« C’est ma faute, c’est ma très grande faute d’orthographe », se moquait Prévert. L’erreur d’apprentissage est en effet si entachée d’opprobre qu’il était bon que Jean-Michel Zakhartchouk, avec la clarté et le sens du quotidien professionnel qu’on lui connaît (on lira si ce n’est fait, dans la même collection, Réussir ses premiers cours), rédige une sorte de manuel sur le thème « comment travailler sur et contre les erreurs ».
Pour combattre, il faut d’abord comprendre. Les sciences cognitives, si elles sont utilisées pragmatiquement pour des résultats confirmés – et non dans une vision réductrice et propagandiste comme c’est le cas du côté ministériel -, sont utiles pour faire partager aux élèves une compréhension de ce que l’on sait sur l’attention, la mémoire… et la satisfaction. Il s’agit là de « penser l’erreur pour la panser », selon le mot du chercheur Yves Reuter.
Allant plus loin, J.-M. Z. souligne les sources de l’erreur : la mauvaise évaluation de la difficulté par l’enseignant, l’excès contre productif de stress si souvent imposé aux élèves comme aux enseignants, la perturbation, aux origines diverses, de la relation aux savoirs.
Si les sources de l’erreur sont nombreuses, les remèdes se déclinent également au pluriel : prise en main par les élèves eux-mêmes, soit individuellement (pouvoir refaire son travail par exemple), soit collectivement (par la coopération en classe – on voit toujours mieux les erreurs des autres !) ; dans ces moments, l’enseignant est en posture d’accompagnement, pour débloquer tel ou tel nœud, sur demande d’un élève ou d’un groupe. L’auteur cite de nombreuses pratiques : usage du brouillon dans un travail d’écriture par étape, analyse collective d’erreurs, construction par les élèves d’évaluations.
Fondamentalement, il s’agit de construire (ou reconstruire) la confiance en soi, cette base émotionnelle fondamentale – on ajoutera : socialement déterminée et déterminante.
Toujours concret, l’auteur multiplie les exemples qui permettent cette construction, allant de la piscine au théâtre en n’évitant pas ces deux « massifs » que sont l’écrit en général et les maths. Sans oublier aucune discipline – un excellent passage sur la voix.
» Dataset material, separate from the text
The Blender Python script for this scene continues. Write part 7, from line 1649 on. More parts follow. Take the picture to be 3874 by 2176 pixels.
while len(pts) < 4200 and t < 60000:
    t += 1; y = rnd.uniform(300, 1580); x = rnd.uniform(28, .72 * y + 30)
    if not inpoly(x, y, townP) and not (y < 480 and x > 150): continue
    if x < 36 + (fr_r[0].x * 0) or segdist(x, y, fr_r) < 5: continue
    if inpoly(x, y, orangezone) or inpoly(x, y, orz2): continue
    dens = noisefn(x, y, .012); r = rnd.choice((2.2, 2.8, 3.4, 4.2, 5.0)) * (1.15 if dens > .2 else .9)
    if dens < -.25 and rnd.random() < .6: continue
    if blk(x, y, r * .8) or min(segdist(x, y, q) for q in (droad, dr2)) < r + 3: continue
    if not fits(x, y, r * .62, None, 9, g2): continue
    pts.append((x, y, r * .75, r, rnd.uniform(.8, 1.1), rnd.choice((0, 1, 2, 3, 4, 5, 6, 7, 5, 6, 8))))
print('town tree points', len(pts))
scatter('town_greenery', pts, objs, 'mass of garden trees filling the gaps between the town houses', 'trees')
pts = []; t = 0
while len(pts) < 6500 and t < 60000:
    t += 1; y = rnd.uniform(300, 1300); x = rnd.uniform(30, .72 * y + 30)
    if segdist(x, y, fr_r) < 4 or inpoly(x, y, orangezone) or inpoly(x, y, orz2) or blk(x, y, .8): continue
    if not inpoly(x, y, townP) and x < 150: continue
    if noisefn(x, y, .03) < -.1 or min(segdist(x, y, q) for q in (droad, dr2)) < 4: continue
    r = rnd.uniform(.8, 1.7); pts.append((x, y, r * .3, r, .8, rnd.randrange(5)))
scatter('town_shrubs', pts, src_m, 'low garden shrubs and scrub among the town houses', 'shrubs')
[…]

Dans cet ouvrage jamais ennuyeux, l’auteur a voulu raccrocher un chapitre sur l’esprit critique : on partagera cette préoccupation, même si elle est moins directement en ligne avec le sujet, et même si on peut critiquer (!) telle ou telle référence, car c’est une manière de rappeler que la vigilance à exercer n’est pas seulement technique mais joue aussi sur le sens.
Le dernier chapitre porte sur la formation des enseignants : pouvoir comprendre ses propres erreurs (là non plus sans y voir des fautes !) , apprendre à rebondir sur les erreurs des élèves serait indispensable. Il faudra se donner les moyens d’obtenir ces temps de réflexion…
Un ouvrage particulièrement utile dans un pays où l’erreur est le plus – et le moins efficacement – stigmatisée : les enquêtes PISA indiquent qu’en France on compte 75 % d’élèves ayant peur de se tromper contre 7 % en Finlande (et 59 % en moyenne au niveau de l’OCDE).
J.-M. Zakhartchouk, Enseigner avec les erreurs des élèves, ESF-Cahiers pédagogiques (collection La classe en pratiques), 2019, 219 p., 15,90 €.